Une représentation qui s'appuie sur une proception n'indique pas ipso facto que cette dernière a existé avant d'être convoquée. Elle signale simplement que le monde représenté à cet instant est constitué comme s'il fonctionnait à partir de stimuli externes à l'observateur.
Une figuration peut s'établir à partir d'une proception commune à celle de la conformation des matériaux d'apparence concrète qui ont été choisis et agencés à cette intention.
Felice Varini, "Kantonschule Stadelhofen", œuvre in situ, Zurich, 1988.
Cette œuvre est réalisée à même le lieu visible sur la photographie jointe. Lorsqu'on descend l'escalier, un cercle rouge nous apparaît (et non moins des bandes rouges soulignant les bords des éléments de l'architecture visibles à l'intérieur) qui se déconstruit dès lors que nous abandonnons ce point de vue privilégié.

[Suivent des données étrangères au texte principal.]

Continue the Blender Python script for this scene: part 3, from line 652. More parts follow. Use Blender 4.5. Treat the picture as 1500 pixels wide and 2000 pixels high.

Nul doute que la proception ne joue un rôle crucial dans ce travail puisque la sensorialité du rond parfait intervient sur notre récepteur visuel sans qu'elle puisse trouver un exact équivalent formel dans l'espace réel où nous nous trouvons à cet instant, les bandes rouges utilisées concrètement étant de tailles différentes entre elles et situées à des profondeur ou sur des plans distincts. C'est d'ailleurs ainsi qu'elles apparaissent dès lors qu'on s'avance et quitte le point de vue utillisé sur cette photographie.
Et c'est à partir de l'établissement d'une telle proception que nous sommes amenés dans un second temps à figurer devant nous un cercle frontal flottant dans l'espace devant nous.
EMG, Tremblez enfance z46, album, éditions Tanibis, 2013.
Dans la case ci-contre issue d'une bande dessinée, les personnages sont censés exister dans le monde particulier où ils évoluent à partir des mêmes proceptions que celles sur lesquelles reposent leurs dessins. C'est-à-dire que la proception qui a permis de constituer leur apparence visuelle figurée n'est pas ici défective mais est utilisée fidèlement eu égard à l'univers concerné. Grâce aux informations fournies ici et ailleurs (notamment dans les cases suivantes), nous ne sommes pas conduits à imaginer des aspects qui ne seraient pas représentés (ce qui serait le cas s'il s'agissait d'une esquisse), par conséquent nous considérons que deux des personnages sont constitués de fils irréguliers et enchevétrés.